Task to carry out:
Set out every line bearing the string "dict".

— Start Dataset extract —

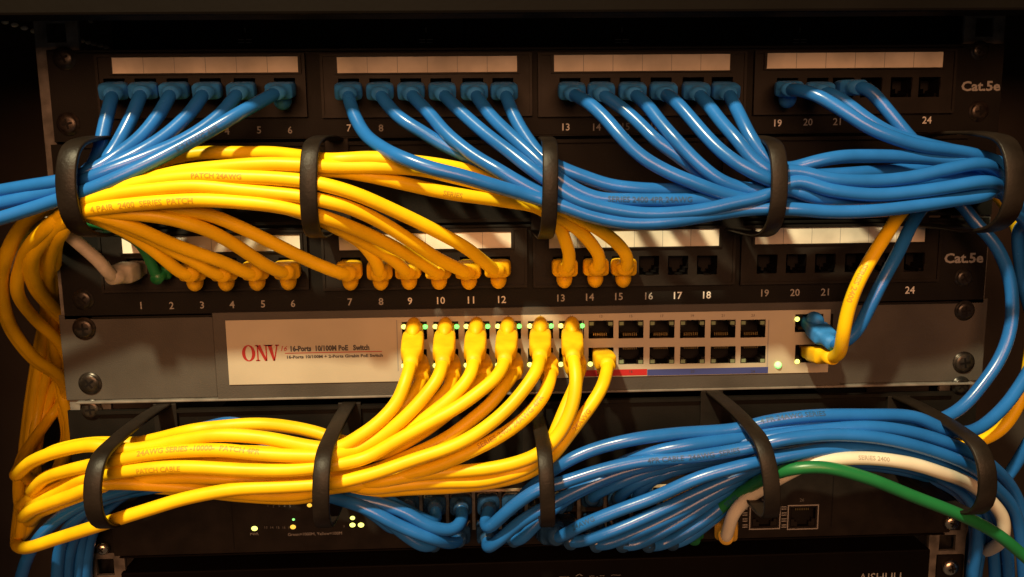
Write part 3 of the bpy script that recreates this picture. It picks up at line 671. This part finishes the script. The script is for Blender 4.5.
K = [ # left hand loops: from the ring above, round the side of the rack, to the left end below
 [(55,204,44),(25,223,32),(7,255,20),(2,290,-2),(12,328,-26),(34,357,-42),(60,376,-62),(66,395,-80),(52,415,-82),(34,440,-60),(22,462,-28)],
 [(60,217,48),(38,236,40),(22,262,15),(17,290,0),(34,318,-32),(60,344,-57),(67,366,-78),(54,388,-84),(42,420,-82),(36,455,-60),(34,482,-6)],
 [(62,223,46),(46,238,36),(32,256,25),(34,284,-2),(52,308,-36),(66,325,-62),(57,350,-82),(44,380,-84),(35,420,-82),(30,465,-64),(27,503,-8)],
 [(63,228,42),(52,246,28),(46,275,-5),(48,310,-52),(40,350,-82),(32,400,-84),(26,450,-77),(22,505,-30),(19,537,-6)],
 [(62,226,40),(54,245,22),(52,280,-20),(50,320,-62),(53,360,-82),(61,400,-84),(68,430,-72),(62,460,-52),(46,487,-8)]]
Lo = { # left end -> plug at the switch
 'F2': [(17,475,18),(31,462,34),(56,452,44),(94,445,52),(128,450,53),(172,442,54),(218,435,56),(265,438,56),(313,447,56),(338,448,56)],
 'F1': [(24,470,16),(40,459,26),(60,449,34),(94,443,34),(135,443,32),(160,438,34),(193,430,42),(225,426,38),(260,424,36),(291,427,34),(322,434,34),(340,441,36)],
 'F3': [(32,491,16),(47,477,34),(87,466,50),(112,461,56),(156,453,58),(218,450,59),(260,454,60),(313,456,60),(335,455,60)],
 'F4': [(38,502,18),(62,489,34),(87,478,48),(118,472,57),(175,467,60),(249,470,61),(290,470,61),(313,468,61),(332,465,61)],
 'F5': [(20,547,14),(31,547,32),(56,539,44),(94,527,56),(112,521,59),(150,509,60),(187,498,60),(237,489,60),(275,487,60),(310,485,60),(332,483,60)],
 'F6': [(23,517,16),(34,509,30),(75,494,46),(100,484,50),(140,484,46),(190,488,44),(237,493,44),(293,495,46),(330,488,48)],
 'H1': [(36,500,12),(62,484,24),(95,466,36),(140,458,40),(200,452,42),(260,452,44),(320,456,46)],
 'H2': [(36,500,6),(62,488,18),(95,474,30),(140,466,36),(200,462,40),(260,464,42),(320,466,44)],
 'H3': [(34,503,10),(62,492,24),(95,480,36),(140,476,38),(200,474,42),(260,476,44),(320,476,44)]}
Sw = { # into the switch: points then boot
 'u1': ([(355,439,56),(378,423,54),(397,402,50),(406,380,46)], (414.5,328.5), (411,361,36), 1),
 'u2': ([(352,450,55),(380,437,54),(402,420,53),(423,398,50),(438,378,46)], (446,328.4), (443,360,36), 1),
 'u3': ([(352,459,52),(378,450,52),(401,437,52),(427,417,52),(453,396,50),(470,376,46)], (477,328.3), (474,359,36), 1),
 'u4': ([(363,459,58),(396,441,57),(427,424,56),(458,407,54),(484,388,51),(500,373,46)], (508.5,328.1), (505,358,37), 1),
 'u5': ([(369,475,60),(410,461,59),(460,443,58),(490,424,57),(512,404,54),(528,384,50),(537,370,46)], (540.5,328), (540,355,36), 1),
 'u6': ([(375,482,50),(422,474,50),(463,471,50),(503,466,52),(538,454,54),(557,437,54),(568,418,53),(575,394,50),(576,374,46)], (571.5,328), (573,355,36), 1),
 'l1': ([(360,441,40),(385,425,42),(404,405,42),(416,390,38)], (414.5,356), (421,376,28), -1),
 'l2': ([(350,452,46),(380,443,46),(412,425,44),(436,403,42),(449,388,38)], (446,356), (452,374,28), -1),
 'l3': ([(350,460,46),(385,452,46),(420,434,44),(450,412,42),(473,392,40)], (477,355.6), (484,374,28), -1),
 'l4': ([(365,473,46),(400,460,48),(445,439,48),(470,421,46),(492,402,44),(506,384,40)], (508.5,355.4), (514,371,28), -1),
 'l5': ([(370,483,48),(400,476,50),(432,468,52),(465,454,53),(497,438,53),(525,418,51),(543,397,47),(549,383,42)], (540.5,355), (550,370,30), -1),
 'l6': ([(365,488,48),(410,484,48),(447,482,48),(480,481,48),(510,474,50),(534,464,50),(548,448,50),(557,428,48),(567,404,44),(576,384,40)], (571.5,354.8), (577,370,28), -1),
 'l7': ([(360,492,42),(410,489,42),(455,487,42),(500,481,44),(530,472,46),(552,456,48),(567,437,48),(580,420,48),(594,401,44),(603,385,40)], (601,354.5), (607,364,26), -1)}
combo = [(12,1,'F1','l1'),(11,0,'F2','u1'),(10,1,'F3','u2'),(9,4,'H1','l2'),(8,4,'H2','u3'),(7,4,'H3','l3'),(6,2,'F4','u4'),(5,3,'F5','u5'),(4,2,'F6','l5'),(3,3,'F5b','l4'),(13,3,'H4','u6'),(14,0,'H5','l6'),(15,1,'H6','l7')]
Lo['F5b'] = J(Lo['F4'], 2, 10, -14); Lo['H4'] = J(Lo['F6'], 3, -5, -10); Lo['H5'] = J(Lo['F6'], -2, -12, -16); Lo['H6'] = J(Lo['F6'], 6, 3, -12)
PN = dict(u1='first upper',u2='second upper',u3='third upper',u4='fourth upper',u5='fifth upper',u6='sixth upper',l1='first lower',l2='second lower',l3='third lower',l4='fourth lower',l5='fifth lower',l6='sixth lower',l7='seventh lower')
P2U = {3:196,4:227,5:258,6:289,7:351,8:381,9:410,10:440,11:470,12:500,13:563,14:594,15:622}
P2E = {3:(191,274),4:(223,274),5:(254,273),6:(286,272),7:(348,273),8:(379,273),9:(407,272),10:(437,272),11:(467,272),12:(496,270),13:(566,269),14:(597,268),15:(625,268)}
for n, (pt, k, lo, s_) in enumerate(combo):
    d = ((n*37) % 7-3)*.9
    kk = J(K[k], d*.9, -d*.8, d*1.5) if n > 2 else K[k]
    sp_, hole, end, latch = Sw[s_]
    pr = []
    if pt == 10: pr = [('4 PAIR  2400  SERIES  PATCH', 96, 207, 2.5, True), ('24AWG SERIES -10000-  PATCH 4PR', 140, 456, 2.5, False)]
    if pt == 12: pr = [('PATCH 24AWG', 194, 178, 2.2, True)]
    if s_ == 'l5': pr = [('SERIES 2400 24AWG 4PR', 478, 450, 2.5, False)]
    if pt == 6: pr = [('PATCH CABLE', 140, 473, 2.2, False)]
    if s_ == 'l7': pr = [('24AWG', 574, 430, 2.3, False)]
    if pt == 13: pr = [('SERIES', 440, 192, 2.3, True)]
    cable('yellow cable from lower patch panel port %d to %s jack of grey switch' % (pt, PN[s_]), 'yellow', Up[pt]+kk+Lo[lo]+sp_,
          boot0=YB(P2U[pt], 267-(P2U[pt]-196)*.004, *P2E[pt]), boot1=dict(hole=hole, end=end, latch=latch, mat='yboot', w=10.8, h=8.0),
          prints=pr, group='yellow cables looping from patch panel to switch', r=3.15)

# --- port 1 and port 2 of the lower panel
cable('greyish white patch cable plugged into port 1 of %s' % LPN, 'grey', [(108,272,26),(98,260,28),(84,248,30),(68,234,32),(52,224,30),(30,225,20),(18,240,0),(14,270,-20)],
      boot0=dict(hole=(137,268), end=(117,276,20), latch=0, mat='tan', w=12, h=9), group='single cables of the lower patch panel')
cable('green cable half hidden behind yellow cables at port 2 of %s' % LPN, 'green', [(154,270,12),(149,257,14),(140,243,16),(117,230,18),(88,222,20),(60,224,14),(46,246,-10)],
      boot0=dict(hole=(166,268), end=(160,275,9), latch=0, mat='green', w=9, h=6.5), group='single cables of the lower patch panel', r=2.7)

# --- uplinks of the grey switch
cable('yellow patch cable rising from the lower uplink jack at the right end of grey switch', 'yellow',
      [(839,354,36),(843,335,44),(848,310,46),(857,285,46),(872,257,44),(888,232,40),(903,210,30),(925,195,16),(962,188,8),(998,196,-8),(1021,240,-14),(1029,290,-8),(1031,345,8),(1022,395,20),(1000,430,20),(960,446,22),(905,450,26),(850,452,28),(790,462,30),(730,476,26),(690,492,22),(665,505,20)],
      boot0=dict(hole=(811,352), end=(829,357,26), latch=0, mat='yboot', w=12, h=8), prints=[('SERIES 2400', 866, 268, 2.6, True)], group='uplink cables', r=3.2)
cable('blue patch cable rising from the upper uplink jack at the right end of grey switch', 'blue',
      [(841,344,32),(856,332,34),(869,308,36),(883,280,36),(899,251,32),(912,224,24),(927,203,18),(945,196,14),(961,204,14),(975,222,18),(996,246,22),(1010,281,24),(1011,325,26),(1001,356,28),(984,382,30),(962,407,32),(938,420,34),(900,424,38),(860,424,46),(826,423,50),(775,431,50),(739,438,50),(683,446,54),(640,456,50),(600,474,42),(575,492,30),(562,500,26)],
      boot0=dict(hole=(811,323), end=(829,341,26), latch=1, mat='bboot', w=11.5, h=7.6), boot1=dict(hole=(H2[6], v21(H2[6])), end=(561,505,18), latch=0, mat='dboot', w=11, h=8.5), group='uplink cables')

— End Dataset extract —

Task answer:
PN = dict(u1='first upper',u2='second upper',u3='third upper',u4='fourth upper',u5='fifth upper',u6='sixth upper',l1='first lower',l2='second lower',l3='third lower',l4='fourth lower',l5='fifth lower',l6='sixth lower',l7='seventh lower')
          boot0=YB(P2U[pt], 267-(P2U[pt]-196)*.004, *P2E[pt]), boot1=dict(hole=hole, end=end, latch=latch, mat='yboot', w=10.8, h=8.0),
      boot0=dict(hole=(137,268), end=(117,276,20), latch=0, mat='tan', w=12, h=9), group='single cables of the lower patch panel')
      boot0=dict(hole=(166,268), end=(160,275,9), latch=0, mat='green', w=9, h=6.5), group='single cables of the lower patch panel', r=2.7)
      boot0=dict(hole=(811,352), end=(829,357,26), latch=0, mat='yboot', w=12, h=8), prints=[('SERIES 2400', 866, 268, 2.6, True)], group='uplink cables', r=3.2)
      boot0=dict(hole=(811,323), end=(829,341,26), latch=1, mat='bboot', w=11.5, h=7.6), boot1=dict(hole=(H2[6], v21(H2[6])), end=(561,505,18), latch=0, mat='dboot', w=11, h=8.5), group='uplink cables')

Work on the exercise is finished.